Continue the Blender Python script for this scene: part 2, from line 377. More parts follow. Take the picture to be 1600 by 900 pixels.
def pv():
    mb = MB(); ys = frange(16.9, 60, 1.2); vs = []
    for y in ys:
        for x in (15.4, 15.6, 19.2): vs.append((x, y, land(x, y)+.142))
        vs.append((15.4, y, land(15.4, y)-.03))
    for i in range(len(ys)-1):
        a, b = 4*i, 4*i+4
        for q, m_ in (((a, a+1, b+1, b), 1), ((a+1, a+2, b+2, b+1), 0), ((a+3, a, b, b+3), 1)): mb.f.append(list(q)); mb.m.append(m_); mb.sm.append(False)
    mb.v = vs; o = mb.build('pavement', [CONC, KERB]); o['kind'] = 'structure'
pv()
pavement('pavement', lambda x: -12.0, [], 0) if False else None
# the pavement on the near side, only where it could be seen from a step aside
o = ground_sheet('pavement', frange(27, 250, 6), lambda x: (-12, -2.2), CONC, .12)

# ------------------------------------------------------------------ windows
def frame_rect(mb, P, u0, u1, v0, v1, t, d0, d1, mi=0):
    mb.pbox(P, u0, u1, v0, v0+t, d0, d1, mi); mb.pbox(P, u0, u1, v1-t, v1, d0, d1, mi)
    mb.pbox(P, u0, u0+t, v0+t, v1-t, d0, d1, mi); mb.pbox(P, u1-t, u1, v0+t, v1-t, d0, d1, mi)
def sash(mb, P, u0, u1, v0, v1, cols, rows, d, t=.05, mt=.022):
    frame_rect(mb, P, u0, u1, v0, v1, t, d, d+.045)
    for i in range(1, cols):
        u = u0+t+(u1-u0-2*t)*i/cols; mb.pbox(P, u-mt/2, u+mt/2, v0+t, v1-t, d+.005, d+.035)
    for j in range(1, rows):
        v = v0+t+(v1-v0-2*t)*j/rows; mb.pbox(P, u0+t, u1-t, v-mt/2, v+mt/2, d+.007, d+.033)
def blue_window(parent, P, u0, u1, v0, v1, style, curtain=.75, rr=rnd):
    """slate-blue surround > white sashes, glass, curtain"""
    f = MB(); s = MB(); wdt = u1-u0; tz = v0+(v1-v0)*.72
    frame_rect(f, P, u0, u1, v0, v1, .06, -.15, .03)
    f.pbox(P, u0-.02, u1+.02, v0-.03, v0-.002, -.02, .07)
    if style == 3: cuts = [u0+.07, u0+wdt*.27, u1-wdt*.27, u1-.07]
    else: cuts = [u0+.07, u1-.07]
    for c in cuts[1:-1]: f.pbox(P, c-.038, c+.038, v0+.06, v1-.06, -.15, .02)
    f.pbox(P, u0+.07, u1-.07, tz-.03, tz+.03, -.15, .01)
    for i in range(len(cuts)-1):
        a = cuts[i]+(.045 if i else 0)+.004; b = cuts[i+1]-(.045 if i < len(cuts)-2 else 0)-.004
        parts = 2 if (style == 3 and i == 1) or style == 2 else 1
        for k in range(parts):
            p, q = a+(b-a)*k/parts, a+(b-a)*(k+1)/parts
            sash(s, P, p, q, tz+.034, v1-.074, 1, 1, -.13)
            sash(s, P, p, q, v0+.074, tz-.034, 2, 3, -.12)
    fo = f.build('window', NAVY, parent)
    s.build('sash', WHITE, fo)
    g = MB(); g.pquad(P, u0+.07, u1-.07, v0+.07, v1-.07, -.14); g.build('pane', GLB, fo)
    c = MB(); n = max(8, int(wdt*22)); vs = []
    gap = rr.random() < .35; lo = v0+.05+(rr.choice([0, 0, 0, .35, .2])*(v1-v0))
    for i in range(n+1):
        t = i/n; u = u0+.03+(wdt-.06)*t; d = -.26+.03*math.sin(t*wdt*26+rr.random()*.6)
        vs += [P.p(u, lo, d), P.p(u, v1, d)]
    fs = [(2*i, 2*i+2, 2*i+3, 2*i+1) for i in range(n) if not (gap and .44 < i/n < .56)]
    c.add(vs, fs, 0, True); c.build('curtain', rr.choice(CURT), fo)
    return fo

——

From the opening line of the data above, please print each line as written up to and including the line that contains "o = ground_sheet('pavement', frange(27, 250, 6), lambda", and nothing more.

Continue the Blender Python script for this scene: part 2, from line 377. More parts follow. Take the picture to be 1600 by 900 pixels.
def pv():
    mb = MB(); ys = frange(16.9, 60, 1.2); vs = []
    for y in ys:
        for x in (15.4, 15.6, 19.2): vs.append((x, y, land(x, y)+.142))
        vs.append((15.4, y, land(15.4, y)-.03))
    for i in range(len(ys)-1):
        a, b = 4*i, 4*i+4
        for q, m_ in (((a, a+1, b+1, b), 1), ((a+1, a+2, b+2, b+1), 0), ((a+3, a, b, b+3), 1)): mb.f.append(list(q)); mb.m.append(m_); mb.sm.append(False)
    mb.v = vs; o = mb.build('pavement', [CONC, KERB]); o['kind'] = 'structure'
pv()
pavement('pavement', lambda x: -12.0, [], 0) if False else None
# the pavement on the near side, only where it could be seen from a step aside
o = ground_sheet('pavement', frange(27, 250, 6), lambda x: (-12, -2.2), CONC, .12)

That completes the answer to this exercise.